His 11th record, Gone Away Backward, returned him to his bluegrass days and extends the boundaries of that tradition with old-time rambles and sparely orchestrated, acoustic reflections on love, the country life, the slings of time, and the struggles of common people. Upland Stories (2016) continued this tradition with the additional of drums and several electric instruments. Both albums were recorded by Steve Albini.
Robbie Fulks's newest album is a collaborative album with Memphis rock-n-roll legend Linda Gail Lewis. Wild! Wild! Wild! will be available on August 10th, 2018.
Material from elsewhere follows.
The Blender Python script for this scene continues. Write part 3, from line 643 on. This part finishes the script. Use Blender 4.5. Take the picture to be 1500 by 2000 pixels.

WHAT EGGHEADS SAY ABOUT ROBBIE FULKS...
New York Times: “Mr. Fulks is more than a songwriter. He's a gifted guitarist, a soulful singer with an expressive honky-tonk tenor, and he's a natural performer. But what really sets him apart is his songwriting.”
Journal of Country Music: “Walking to the beat of a different drum, singer-songwriter Robbie Fulks has carved a path between punk iconoclasm and country traditionalism, the Sundowners and Steve Albini, Bloodshot and Geffen, Chicago and Nashville.”
SPIN: “The most underappreciated singer-songwriter in America.”
Chicago Tribune: “Robbie Fulks is hotter than a Gatling gun! A masterly, multifaceted songwriter who can belt out hip-shaking honky tonk, honeydew pop and chilling little ballads with an unrivaled skill and spirit. So good, he's scary.”
New Yorker: “An alternative-country hero, wedding pedal-steel-sweet tunes and perfect, elegant lyrics with the best of them.”
Chicago Reader: “I wouldn’t hesitate for a minute to say Robbie Fulks is the best country artist in Chicago—what bothers me is that the title seems so inadequate.”
Seattle Stranger: “If Robbie Fulks were the prime ambassador of country music, we'd all be country-music fans. His songwriting and guitar picking have their roots in country but stretch their curlicue branches toward bluegrass, rock 'n' roll, jazz, experimental, and more. And his wit, both in lyrics and stage banter, is unmatched by almost any live musician working today.”
Tim O’Brien: “Soul bluegrass for the modern day hillbilly. No polite cabin worship or protooled pretending here, Robbie’s songs tell true workingman's stories with all the punch of the Stanley Brothers or George Jones.”
Bill Frisell: “Robbie always gets me going. Inspires me. His writing, singing, and awesome guitar playing. All the stuff is in there. Happy, sad, mad, light, dark, old, new. The whole deal. It's real.”
Rhett Miller: "There may be flashier songwriters than Robbie Fulks, but there are none better.”
Michael McKean: "My favorite songwriters can break your heart and/or make me laugh: Noel Coward, Loudon Wainwright, Randy Newman, very few others. Robbie Fulks has joined that august company. He sits a mean guitar, too, and sings like he learned from the C&W greats and made it his own, which is exactly what he did."
Tina Fey: “Robbie Fulks is an alt-country genius.”